Depends on how long your exam is and what's actually important in the hypo. So in this case lets say we have a choice of law issue, so you would point to the Erie Doctrine has you stated, I would not even focus on Swift, it's bad law, no need to regurgitate information that you know, and surely she is aware of this if you are applying the Erie doctrine. I jump in to the different tests from the cases, so REA pertains to the rules and "procedure" of the courts, and does not "enlarge, abridge, etc" the laws of the state. Then the RDA deals with substantive state law, and states that any laws that are not in the Constitution, federal statues, etc. you apply state law. Then it depends on the conflict, and type of issue. If it dealt with statute of limitations than it would be a substantive issue and state law would apply. If it is an issue of procedure, and a federal rule of civil procedure governs it then you would apply the federal law, so like the process of service. Just follow the cases and tests.

What I am saying is, focus on applying the correct law and going through the appropriate tests.
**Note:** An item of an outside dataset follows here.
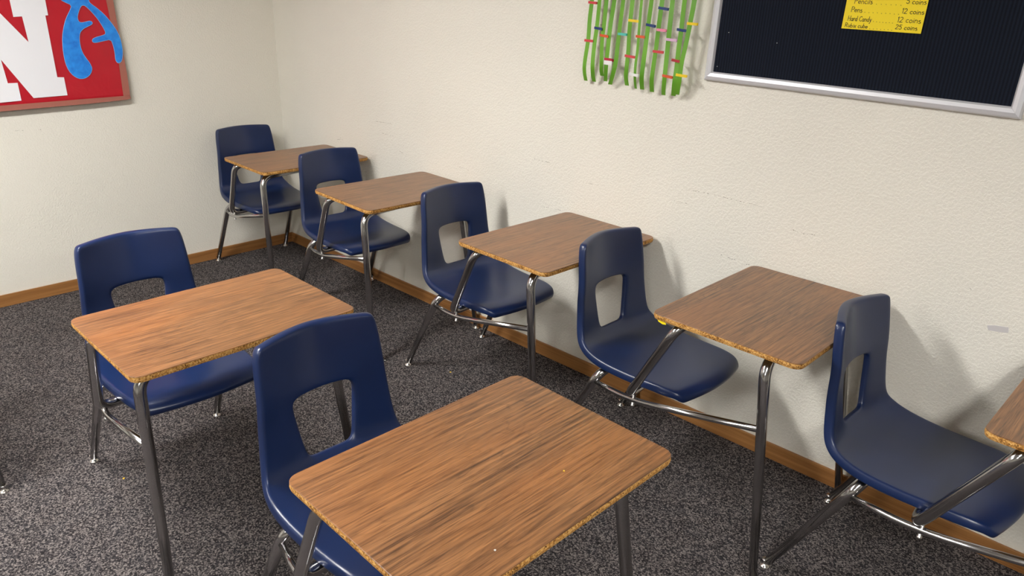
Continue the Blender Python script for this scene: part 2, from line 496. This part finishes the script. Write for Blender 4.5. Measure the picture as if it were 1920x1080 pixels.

If you have time, you could put it, but most professors would rather you just correctly spot the issue and apply the correct law, this would then show them you know Swift doesn't apply. So I do not think you would be penalized for not including it, but I do not think it is necessary since if you did not know how to correctly use the Erie doctrine you would just fail that question anyways. Most teachers will not penalize for adding extra information either, as long as its not blatantly wrong, or just blabbing about irrelevant information learned throughout the semester in an attempt to show what you know or remembered. Just focus on the main issues, applying the correct law, and then if you have time, you can add in information as you see fit.